Home & Away is currently off air in Australia for news specials, whilst production has also halted.

But Neighbours resumed after a brief pause last week and hopes to continue to its scheduled production break at the end of next week.

A 10 spokesperson told TV Tonight, “Neighbours will continue to give viewers fresh entertainment while they are at home – five nights a week on 10 Peach.”

Source: Digital Spy.

8 Responses

  1. In New Zealand, TVNZ announced this week that it had taken Home and Away off its schedule from yesterday (March 26) until further notice. I hear that TVNZ is around two weeks behind the Australian broadcast, so it is in a vulnerable position. Repeats of Young Sheldon will take over H&A in the weekday 5.30pm timeslot.

    1. You answered your own question. The situation isn’t going to change anytime soon. Hence they will not be going back to production for quite some time. Hence there won’t be enough episodes to last. There are only a finite amount that can be shown

      1. Home and Away are well ahead in the number of episodes it has already filmed. I heard six months, which means there is no real reason not to have it on now. I’m no longer a regular viewer but taking off air when there are plenty of episodes to show bugs me, for my my fellow soapie viewers.

  2. There will be some very unhappy fans in the UK next week. I don’t see the point of it, especially when Channel 5 makes a big deal about being same day as AUS broadcasting. They should stop only if/when we stop.
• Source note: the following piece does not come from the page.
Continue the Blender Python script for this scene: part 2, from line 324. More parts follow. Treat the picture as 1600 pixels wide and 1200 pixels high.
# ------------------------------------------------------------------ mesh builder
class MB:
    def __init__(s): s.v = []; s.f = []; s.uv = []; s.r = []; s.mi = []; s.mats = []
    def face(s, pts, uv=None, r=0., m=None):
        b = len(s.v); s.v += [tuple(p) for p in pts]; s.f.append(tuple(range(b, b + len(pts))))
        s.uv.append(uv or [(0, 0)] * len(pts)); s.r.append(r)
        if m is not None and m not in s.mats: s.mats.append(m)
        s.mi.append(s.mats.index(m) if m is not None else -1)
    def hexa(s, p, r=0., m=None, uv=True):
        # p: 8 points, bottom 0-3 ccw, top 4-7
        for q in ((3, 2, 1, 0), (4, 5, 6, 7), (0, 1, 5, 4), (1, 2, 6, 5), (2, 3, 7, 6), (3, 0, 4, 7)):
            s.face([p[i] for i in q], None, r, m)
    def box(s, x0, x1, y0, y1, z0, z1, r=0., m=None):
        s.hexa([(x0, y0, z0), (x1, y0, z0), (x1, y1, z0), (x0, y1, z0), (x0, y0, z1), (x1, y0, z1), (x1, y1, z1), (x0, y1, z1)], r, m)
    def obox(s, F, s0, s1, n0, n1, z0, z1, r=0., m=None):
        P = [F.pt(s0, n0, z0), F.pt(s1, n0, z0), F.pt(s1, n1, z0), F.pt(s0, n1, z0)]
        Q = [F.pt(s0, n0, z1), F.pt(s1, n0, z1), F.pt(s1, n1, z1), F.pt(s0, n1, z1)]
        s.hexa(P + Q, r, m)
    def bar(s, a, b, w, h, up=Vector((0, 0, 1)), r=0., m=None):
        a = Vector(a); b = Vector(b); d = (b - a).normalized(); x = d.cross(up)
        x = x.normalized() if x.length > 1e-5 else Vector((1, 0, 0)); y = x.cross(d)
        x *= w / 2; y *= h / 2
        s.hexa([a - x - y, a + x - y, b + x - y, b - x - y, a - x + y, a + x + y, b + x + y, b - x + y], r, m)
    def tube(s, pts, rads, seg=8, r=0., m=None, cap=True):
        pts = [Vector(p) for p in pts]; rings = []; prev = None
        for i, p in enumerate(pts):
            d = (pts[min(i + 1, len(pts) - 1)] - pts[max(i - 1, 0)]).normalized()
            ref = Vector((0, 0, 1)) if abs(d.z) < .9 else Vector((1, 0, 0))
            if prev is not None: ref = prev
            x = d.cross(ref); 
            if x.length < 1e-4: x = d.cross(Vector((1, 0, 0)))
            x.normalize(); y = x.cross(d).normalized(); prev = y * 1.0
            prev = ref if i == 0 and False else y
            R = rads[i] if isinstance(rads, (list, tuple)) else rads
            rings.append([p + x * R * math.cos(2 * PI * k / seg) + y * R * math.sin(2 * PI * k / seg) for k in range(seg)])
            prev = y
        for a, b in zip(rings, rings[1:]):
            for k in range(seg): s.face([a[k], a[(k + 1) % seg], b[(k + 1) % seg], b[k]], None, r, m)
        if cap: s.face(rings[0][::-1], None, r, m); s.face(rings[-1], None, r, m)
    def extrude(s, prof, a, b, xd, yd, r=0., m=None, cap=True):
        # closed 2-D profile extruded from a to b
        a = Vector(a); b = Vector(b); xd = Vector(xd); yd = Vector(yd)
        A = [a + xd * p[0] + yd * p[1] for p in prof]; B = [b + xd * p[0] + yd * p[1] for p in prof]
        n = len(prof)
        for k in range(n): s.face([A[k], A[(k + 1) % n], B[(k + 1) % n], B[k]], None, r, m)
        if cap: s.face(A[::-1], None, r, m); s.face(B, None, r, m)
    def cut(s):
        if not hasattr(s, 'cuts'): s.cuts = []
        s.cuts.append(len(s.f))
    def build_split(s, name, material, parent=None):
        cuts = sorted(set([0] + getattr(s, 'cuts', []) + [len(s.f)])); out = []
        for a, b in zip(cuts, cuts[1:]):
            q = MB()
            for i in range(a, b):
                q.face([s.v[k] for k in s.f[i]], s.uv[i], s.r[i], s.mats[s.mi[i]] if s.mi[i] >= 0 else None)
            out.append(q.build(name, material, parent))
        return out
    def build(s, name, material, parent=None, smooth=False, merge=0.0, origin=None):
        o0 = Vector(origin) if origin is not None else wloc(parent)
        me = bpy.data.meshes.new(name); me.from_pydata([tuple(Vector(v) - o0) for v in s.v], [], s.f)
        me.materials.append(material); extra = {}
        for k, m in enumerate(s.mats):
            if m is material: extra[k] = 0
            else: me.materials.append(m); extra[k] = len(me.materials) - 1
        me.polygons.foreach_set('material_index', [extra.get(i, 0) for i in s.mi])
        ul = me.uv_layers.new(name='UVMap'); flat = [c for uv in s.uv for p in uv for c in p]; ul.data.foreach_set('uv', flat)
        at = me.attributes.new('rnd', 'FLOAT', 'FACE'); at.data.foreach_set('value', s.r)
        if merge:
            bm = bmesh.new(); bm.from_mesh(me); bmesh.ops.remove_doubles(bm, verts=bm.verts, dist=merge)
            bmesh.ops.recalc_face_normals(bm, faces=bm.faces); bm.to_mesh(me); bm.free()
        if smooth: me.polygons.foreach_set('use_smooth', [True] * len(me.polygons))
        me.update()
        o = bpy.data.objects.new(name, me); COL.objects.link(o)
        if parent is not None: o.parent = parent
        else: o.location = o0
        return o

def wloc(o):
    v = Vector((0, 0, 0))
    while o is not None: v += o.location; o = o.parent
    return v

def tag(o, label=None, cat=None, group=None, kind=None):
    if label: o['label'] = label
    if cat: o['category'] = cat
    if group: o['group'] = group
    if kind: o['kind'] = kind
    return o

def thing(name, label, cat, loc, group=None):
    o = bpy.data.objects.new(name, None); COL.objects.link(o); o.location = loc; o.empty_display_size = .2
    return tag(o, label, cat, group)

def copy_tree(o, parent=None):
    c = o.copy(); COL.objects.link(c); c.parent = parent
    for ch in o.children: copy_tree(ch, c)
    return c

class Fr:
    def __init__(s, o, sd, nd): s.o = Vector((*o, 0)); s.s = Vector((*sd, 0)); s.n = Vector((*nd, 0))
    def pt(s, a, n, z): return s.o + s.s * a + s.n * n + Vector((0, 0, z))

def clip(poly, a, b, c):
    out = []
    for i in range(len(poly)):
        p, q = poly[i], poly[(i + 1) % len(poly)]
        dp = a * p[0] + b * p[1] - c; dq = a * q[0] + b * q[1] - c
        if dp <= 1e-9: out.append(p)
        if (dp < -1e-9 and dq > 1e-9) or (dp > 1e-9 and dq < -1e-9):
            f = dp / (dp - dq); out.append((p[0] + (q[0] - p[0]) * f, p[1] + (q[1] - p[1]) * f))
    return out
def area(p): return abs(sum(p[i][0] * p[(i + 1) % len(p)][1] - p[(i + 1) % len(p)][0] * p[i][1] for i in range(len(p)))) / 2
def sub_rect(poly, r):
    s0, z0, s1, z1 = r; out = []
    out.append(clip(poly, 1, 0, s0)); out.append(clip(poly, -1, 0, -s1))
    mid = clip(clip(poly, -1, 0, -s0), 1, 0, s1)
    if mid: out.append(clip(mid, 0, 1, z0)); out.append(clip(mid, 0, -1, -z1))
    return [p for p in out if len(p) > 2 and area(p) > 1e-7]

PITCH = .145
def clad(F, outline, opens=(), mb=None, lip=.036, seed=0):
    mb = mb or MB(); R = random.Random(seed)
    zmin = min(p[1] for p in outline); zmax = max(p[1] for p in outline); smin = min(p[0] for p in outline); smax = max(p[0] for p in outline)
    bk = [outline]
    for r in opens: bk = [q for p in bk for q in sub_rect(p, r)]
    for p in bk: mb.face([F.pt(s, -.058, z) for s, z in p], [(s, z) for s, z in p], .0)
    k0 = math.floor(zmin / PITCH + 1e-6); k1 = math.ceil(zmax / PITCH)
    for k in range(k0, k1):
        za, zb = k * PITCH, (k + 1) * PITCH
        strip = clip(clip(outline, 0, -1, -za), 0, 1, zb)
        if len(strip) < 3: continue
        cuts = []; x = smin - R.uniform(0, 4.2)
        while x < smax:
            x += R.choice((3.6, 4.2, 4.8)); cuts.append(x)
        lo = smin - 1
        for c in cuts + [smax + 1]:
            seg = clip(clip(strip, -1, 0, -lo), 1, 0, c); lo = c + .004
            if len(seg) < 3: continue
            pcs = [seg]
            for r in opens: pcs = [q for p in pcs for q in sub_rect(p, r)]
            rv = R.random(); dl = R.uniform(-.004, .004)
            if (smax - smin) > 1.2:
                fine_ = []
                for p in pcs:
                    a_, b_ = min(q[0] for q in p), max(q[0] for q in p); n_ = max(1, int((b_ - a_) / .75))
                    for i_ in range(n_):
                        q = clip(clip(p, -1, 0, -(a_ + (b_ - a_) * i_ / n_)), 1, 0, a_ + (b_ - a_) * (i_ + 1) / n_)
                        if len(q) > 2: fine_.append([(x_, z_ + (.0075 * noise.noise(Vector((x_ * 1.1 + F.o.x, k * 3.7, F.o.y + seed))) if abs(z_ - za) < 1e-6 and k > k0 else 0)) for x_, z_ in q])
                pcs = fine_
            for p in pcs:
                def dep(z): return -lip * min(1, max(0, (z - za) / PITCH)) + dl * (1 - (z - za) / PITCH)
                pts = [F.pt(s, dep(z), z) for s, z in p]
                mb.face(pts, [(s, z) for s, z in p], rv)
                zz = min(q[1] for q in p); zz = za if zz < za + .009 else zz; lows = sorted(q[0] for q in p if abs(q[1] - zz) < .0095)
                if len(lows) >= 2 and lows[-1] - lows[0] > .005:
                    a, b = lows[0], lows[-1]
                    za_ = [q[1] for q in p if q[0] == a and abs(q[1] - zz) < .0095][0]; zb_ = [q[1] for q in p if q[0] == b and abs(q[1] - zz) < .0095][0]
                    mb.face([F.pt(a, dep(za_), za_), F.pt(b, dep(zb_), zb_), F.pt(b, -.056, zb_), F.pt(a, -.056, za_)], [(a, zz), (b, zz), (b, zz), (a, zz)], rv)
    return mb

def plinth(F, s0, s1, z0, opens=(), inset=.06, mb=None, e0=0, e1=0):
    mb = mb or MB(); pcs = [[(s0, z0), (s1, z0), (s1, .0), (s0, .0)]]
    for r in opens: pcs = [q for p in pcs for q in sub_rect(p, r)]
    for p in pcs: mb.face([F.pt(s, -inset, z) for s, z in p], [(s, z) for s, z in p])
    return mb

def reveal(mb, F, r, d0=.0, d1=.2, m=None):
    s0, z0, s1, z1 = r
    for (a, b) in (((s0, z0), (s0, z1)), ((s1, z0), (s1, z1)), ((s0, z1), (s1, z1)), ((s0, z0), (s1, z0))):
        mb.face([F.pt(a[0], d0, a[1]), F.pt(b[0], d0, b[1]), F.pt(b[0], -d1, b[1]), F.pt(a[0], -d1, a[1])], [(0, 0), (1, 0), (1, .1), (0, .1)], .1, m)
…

Networks are forgetting we need entertainment if we go into lockdown, not reduced content and more news.

    1. Seven can put anything on their secondary channel. They’ve six months of episodes for their primary channel and at the moment it feels like we’re looking at a three month break, so no point wasting episodes now (whilst news viewing is high) when they can be slotted into the schedule later when other new programming may be thin on the ground.